DATASET CONTENT →
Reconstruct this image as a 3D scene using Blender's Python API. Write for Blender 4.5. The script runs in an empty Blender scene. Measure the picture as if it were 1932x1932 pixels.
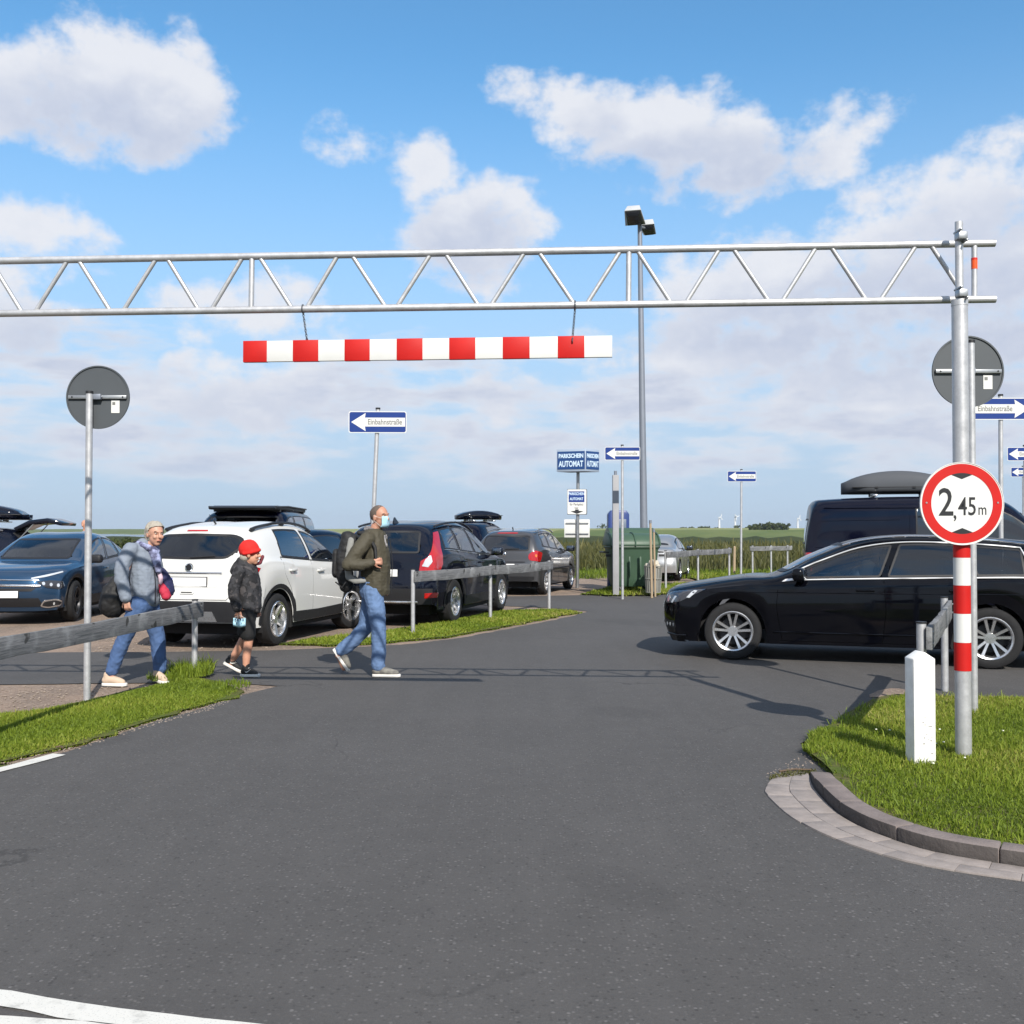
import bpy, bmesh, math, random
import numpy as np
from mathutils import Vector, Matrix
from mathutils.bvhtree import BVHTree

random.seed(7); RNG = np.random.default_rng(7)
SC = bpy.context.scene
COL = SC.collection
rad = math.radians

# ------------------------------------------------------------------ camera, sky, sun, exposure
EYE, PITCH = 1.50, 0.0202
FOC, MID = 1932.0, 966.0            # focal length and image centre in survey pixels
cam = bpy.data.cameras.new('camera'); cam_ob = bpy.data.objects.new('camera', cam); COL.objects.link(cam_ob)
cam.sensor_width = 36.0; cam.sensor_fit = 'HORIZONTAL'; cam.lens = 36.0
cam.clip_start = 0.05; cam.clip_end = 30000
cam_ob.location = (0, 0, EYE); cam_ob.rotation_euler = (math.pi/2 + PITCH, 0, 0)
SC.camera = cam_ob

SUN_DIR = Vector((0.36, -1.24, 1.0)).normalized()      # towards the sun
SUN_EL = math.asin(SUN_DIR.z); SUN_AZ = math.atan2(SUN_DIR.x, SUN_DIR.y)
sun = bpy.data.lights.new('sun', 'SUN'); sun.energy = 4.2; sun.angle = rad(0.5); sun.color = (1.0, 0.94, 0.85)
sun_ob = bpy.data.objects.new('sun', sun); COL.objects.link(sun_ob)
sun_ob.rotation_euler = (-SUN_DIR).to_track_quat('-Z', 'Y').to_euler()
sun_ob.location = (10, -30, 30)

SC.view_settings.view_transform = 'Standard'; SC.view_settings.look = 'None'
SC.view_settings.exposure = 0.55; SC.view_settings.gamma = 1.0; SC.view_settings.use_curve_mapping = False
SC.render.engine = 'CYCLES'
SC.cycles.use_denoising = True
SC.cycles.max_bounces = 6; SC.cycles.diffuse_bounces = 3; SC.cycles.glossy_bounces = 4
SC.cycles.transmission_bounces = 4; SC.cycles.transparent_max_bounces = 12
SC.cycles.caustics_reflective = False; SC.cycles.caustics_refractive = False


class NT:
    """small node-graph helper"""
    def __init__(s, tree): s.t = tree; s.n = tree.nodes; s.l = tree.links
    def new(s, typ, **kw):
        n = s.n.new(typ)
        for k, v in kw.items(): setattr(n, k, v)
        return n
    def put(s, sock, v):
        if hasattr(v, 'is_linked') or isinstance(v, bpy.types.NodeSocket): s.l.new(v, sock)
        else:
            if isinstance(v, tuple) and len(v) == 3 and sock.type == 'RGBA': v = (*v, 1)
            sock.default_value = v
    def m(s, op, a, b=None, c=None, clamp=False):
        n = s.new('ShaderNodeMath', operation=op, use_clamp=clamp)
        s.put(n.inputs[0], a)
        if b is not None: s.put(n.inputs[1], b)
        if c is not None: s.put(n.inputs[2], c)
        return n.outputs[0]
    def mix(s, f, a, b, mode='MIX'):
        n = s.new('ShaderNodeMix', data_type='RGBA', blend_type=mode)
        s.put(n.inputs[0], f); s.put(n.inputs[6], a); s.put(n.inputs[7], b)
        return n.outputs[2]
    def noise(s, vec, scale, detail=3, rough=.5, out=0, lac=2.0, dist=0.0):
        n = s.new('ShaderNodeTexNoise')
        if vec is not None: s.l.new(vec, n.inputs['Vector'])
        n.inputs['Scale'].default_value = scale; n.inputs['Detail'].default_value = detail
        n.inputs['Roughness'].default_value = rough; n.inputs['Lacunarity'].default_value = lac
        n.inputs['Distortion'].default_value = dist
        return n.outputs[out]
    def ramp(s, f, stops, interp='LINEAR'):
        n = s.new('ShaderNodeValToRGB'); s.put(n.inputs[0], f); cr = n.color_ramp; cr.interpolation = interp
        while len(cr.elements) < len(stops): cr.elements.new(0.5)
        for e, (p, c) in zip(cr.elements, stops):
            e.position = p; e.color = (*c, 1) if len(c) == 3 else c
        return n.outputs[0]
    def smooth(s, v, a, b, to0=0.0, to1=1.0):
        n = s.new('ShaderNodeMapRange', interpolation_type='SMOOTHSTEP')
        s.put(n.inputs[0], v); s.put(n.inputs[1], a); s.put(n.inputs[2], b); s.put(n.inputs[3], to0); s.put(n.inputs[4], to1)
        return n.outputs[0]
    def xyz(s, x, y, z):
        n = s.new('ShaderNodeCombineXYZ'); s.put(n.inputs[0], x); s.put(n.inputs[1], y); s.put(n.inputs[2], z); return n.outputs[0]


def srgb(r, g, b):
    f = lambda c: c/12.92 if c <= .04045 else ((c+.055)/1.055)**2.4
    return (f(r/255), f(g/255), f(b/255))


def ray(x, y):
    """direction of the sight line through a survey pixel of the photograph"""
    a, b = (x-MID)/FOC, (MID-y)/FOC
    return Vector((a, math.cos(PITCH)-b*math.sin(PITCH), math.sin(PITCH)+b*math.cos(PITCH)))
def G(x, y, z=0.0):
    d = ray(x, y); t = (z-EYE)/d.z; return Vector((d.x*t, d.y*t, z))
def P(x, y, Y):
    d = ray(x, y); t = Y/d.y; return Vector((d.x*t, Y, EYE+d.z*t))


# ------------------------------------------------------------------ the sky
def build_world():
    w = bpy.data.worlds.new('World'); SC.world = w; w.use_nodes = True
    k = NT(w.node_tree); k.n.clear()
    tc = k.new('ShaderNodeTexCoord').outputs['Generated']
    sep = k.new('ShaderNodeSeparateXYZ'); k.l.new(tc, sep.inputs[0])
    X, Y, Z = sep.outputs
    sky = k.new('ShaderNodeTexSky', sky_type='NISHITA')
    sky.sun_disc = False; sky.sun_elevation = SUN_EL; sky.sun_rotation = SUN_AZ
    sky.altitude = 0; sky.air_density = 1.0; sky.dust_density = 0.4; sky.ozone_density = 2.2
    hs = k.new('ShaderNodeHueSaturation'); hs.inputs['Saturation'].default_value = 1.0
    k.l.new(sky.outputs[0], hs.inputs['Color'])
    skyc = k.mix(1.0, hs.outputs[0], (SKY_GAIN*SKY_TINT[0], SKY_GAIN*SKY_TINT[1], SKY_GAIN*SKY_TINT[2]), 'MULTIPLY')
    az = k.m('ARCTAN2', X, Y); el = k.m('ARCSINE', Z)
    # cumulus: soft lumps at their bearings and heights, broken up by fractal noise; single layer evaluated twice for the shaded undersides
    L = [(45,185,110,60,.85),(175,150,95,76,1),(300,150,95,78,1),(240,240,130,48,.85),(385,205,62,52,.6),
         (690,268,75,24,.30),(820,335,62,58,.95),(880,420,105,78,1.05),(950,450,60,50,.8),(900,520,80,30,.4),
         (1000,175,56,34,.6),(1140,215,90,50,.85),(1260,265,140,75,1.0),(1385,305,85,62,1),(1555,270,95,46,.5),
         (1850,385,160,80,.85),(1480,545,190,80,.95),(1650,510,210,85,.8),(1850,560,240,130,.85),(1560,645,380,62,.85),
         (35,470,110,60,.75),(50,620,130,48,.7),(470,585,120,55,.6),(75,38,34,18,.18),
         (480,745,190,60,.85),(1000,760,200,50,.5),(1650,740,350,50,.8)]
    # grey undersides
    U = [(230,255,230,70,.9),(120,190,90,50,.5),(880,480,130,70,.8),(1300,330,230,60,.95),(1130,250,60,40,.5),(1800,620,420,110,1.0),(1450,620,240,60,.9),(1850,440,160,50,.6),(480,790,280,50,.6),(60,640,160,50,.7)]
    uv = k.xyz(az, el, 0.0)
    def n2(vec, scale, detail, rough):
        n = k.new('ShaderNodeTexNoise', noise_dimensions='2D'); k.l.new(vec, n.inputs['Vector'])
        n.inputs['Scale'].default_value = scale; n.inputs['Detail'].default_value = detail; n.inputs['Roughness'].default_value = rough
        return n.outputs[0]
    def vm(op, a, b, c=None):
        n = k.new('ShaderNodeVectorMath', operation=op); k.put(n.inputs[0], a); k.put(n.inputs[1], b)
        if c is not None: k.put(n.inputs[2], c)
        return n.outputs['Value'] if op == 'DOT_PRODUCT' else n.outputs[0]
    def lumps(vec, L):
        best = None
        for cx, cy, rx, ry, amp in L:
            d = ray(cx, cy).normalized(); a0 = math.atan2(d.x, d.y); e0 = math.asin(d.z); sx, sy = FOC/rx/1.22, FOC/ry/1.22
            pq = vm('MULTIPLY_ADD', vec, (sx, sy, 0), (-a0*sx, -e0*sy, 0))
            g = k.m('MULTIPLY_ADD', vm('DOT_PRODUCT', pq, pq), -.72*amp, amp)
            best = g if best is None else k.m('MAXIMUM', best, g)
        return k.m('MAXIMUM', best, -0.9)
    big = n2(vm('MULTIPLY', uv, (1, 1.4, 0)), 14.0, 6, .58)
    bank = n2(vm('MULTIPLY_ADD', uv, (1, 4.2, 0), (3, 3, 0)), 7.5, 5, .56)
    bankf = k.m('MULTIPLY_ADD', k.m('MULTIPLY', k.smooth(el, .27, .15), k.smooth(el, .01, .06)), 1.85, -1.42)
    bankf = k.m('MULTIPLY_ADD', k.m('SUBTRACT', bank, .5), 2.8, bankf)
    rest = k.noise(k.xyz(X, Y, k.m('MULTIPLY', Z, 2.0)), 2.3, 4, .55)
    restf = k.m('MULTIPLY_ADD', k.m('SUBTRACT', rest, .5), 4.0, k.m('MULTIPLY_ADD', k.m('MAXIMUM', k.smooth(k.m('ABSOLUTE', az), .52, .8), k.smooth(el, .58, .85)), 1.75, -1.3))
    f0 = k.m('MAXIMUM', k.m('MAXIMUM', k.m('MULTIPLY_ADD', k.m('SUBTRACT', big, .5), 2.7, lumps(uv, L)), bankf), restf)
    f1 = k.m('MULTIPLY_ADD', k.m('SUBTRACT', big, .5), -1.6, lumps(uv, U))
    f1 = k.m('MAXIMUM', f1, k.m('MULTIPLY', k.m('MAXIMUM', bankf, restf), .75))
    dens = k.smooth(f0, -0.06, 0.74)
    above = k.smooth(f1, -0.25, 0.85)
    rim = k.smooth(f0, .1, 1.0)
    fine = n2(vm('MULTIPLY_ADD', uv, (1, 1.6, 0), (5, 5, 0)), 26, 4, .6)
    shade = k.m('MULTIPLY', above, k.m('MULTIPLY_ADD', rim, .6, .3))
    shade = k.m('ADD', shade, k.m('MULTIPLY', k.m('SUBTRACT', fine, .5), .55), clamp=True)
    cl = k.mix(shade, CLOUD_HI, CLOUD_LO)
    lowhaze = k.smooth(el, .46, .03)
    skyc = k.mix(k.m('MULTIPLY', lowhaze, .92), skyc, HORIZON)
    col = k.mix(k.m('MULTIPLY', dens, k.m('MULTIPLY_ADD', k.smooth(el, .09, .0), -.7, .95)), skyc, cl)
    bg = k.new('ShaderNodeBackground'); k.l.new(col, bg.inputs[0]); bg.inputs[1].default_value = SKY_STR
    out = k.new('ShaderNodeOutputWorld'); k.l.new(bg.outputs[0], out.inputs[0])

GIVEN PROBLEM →
Which lines include the word "scene"? List them all.

EXERCISE RESULT →
Reconstruct this image as a 3D scene using Blender's Python API. Write for Blender 4.5. The script runs in an empty Blender scene. Measure the picture as if it were 1932x1932 pixels.
SC = bpy.context.scene